Zarówno Wenecja, jak i władze Kambodży postanowiły zaostrzyć przepisy dotyczące ubioru turystów odwiedzających najważniejsze miejsca, szczególnie związane z kultem religijnym. W ubiorze turystów dominuje nagość, która nie przystoi w miejscach świętych. Ale to nie wszystko, co razi w zachowaniu osób odwiedzających słynne miasto na wodzie.
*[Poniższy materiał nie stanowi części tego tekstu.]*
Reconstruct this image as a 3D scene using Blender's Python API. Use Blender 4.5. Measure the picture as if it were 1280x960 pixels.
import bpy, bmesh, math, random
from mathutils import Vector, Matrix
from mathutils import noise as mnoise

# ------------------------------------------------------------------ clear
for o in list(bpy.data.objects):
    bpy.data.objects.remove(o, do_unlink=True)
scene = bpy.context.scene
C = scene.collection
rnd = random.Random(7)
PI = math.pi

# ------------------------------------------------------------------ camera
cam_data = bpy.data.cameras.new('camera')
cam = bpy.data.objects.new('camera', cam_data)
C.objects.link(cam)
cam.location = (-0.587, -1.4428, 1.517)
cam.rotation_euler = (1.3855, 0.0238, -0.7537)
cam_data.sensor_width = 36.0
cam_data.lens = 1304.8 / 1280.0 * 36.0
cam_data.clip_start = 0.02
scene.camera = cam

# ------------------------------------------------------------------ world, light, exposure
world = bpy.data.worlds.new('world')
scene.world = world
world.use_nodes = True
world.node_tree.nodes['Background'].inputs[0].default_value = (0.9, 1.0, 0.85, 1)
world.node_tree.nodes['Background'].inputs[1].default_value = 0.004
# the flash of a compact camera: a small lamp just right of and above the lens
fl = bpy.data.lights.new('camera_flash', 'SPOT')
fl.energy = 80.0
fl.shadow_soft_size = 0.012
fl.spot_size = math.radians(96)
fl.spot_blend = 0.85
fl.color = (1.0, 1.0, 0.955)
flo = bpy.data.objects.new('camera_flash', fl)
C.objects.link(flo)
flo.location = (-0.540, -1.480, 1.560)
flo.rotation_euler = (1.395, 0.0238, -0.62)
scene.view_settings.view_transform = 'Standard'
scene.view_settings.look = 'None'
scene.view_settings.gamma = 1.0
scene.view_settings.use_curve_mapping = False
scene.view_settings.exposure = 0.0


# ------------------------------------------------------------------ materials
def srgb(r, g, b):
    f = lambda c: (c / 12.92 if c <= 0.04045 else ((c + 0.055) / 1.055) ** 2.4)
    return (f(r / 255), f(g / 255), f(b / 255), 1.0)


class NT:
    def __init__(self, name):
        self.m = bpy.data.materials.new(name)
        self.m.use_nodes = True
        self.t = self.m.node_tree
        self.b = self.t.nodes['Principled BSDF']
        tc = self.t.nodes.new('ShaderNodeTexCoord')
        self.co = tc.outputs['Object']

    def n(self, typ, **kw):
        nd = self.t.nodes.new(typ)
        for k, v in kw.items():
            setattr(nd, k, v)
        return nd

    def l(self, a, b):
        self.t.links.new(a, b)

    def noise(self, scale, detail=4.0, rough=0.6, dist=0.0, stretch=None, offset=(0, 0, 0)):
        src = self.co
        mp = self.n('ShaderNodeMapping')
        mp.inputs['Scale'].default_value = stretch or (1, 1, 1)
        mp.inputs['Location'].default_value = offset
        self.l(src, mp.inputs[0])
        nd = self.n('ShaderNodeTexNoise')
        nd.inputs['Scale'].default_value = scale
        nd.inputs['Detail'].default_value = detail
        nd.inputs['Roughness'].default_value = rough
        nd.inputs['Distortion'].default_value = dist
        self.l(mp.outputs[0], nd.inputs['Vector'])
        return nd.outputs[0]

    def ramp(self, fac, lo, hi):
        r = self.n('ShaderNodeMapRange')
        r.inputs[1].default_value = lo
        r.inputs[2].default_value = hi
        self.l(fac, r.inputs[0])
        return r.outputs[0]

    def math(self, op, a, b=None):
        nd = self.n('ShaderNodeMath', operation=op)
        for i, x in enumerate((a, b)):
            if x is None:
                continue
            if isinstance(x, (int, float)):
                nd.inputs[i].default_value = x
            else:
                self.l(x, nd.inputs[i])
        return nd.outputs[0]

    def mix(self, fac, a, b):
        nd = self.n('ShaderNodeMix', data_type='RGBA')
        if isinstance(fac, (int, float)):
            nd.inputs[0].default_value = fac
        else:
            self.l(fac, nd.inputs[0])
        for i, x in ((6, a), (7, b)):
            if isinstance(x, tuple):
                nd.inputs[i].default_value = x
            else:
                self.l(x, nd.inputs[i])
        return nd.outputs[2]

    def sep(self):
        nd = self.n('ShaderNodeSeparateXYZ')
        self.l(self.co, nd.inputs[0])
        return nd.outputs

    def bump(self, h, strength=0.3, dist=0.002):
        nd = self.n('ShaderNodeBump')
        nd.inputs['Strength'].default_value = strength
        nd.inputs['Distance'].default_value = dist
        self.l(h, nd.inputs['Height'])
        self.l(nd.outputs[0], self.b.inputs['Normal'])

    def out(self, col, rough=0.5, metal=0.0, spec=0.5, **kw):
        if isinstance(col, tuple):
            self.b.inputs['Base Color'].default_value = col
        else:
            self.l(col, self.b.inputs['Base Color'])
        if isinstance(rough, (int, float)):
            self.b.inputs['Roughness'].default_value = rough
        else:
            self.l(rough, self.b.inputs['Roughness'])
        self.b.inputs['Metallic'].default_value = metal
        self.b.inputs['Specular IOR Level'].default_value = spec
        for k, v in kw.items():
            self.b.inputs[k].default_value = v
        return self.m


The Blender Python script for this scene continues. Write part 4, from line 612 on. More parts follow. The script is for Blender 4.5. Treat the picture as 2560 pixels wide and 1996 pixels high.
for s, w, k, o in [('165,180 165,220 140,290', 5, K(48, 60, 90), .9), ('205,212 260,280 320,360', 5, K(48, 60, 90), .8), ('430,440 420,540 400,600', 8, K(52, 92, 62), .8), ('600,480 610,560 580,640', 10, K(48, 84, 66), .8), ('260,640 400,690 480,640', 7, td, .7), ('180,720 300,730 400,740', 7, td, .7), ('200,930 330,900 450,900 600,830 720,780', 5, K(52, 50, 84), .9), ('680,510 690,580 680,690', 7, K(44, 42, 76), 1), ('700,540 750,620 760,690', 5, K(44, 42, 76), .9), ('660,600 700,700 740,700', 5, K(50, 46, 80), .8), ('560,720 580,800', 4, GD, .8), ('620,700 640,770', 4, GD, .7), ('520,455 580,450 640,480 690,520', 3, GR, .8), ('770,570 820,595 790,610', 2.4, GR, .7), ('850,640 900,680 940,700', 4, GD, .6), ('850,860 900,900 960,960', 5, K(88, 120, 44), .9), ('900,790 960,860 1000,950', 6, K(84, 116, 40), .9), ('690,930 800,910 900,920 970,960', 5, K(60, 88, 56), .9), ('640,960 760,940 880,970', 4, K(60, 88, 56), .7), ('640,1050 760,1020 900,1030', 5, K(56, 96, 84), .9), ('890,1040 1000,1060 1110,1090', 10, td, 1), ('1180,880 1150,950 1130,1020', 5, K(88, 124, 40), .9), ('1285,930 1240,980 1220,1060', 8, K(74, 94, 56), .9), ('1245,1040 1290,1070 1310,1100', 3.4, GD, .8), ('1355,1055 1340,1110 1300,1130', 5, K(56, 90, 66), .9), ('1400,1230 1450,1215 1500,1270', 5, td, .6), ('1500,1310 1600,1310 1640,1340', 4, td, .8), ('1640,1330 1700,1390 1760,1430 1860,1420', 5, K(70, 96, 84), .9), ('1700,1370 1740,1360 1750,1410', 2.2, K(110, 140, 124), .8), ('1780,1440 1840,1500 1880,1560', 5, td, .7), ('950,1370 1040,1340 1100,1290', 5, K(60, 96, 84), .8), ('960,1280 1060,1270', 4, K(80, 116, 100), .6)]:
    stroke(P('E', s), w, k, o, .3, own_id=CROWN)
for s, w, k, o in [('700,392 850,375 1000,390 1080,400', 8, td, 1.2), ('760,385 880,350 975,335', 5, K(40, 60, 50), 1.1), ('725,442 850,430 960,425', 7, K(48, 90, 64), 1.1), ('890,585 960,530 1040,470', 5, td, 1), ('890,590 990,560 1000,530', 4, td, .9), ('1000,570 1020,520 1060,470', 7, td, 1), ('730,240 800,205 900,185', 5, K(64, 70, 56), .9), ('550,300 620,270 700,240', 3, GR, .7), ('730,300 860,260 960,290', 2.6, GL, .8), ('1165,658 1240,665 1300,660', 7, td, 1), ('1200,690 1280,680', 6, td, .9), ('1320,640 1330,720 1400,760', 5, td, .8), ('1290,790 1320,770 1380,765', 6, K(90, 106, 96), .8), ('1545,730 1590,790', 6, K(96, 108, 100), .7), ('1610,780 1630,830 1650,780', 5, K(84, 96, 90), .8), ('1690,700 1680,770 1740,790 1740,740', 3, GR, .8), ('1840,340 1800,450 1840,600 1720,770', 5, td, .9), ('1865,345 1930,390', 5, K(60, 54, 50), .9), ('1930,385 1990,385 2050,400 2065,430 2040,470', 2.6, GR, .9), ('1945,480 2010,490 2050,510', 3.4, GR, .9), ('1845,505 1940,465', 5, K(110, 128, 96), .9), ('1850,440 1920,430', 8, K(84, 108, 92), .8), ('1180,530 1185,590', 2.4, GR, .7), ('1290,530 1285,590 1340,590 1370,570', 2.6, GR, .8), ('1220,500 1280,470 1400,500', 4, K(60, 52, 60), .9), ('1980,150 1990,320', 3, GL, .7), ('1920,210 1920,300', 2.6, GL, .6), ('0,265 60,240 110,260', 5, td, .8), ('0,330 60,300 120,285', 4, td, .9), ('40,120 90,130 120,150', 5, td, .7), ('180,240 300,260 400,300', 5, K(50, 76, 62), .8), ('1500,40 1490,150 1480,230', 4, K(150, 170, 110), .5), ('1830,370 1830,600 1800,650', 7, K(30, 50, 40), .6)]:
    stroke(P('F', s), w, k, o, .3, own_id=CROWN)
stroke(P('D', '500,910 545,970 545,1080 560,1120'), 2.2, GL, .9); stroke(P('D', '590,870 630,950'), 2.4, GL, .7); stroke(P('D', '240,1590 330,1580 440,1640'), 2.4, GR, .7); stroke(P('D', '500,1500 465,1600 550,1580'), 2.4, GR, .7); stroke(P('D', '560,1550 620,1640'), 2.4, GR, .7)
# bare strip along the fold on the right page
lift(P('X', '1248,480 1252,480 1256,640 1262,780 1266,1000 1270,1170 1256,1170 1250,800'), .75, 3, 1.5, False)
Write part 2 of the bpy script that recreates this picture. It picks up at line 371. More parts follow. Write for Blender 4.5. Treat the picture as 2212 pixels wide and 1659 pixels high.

Jako pierwsi surowsze zasady ubioru wprowadzili Kambodżanie, względem turystów odwiedzających najsłynniejszą w tym kraju świątynię Angkor Wat. Od 4 sierpnia obowiązywać będą nowe zasady co do ubioru, a turyści, którzy się do nich nie zastosują nie zostaną wpuszczeni na teren świątyni. Nie zwiedzą jej osoby odsłaniające pośladki, piersi, ramiona czy plecy.
Kobiety zaś zobowiązane są do założenia stanika. Ostrzejsze wymogi zostały spowodowane rozpowszechniającą się modą na nagie selfie na terenie słynnej świątyni. Podobne przepisy obowiązują również w innych miejscach kultu na całym świecie. Z nagością postanowili walczyć również Wenecjanie. Na placu św. Marka pracować będą strażnicy, którzy będą zwracać uwagę niesfornym turystom na zasady obowiązujące w mieście. Przepisy dotyczące ubioru, będą wprowadzone nie tylko przy zwiedzaniu świątyń, ale również podczas poruszania się po mieście. Bikini lub brak koszulki mogą skończyć się upomnieniem i prośbą o opuszczenie miasta. W sumie na placu służbę będzie pełnić 15 strażników w tym uczniowie liceum, w godzinach od 8 rano do późnego wieczora. Strażnicy będą posługiwać się kilkoma języka i zwracać będą również uwagę na biwakowanie na placu, które staje się coraz powszechniejsze. Pozostawione resztki jedzenia przyciągają mewy i psują obraz pięknego miasta. W Wenecji zabroniona będzie również zabawa takimi urządzeniami, jak drony, które mogą zniszczyć zabytkową fasadę budynków.